Sudah 22 Tahun, Warga Sabang Belum Rasakan Manfaat kehadiran BPKS
SABANG — Masyarakat Sabang sejauh ini belum merasakan manfaat dari kehadiran Badan Pengusahaan Kawasan Sabang (BPKS) yang telah dibentuk sejak tahun 2000 silam.
Warga Sabang bahkan mempertanyakan kendala yang dialami badan tersebut sehingga pelabuhan bebas (free port) Sabang tak kunjung terlaksana sesuai harapan.
“Saat ini sudah 22 tahun, tetapi apa yang telah diberikan (BPKS) untuk Sabang? Kalau tidak ada manfaat, baiknya ditutup saja dan BPKS itu gajinya cukup besar, jadi ini perlu dipertimbangkan,” ujar perwakilan Yayasan Peduli Sabang, Irawan, dalam rapat Sosialisasi Revisi Draf Undang-undang Nomor 11 Tahun 2006 tentang Pemerintahan Aceh yang berlangsung di Sabang pada awal pekan ini.
Irawan berharap Pemerintah Aceh tidak henti-hentinya mendorong Pemerintah Pusat untuk merealisasikan janji pelabuhan bebas Sabang, seperti yang telah ditandatangani Presiden Megawati Soekarnoputri pada masa lalu.
“Jadi dalam setiap pergantian Presiden harus kita ajukan permohonan lagi karena dulu (pelabuhan bebas) Sabang ini sangat aktif dan sekarang tutup,” kata Irawan lagi.
Dia berharap BPKS mampu memaksimalkan dermaga yang telah dibangun untuk mendukung kegiatan ekspor impor di Sabang.
Selama ini, dermaga yang dibangun dengan dana tidak sedikit tersebut justru terkesan hanya dimanfaatkan untuk menyambut kedatangan kapal pesiar saja. Padahal, menurut Irawan, Aceh dapat mencoba membangkitkan ekonomi kawasan dengan membangun Segitiga emas Saphula (Sabang-Phuket-Langkawi) yang menjadi penghubung jalur pelayaran ekonomi antara Phuket-Langkawi-Sabang.
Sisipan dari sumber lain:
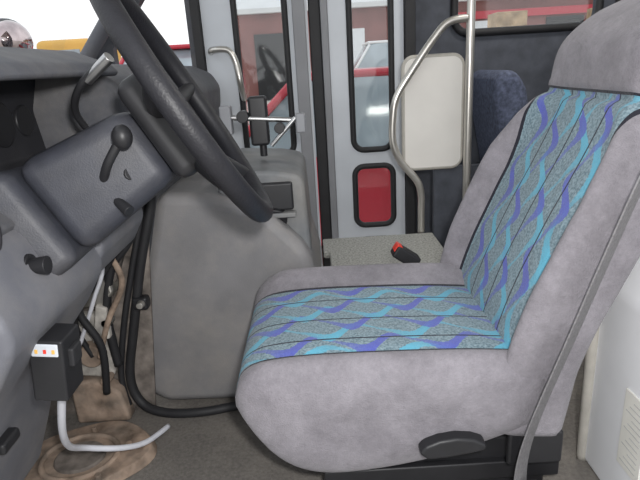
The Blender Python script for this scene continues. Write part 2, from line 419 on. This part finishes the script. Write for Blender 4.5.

“Jika kita bangun itu saja sudah cukup menjadi masukan bagi kita, tetapi tidak ada dukungan dalam hal ini,” tegas Irawan.
Di sisi lain, Irawan menyarankan Pemerintah Aceh terus berupaya memaksimalkan potensi kelautan yang ada di 200 mil laut, seperti kesepakatan dalam MoU Helsinki antara Pemerintah Republik Indonesia (RI) dengan Gerakan Aceh Merdeka (GAM) pada 15 Agustus 2005 silam.
Dia bahkan menyarankan Pemerintah Aceh tidak memaksa agar pusat memberikan kewenangan bagi Aceh untuk mengelola sumber daya alam di atas 200 mil laut, meski hingga saat ini Jakarta baru mengakomodir pengelolaan SDA oleh daerah Serambi Mekkah hanya sebatas 12 mil laut saja.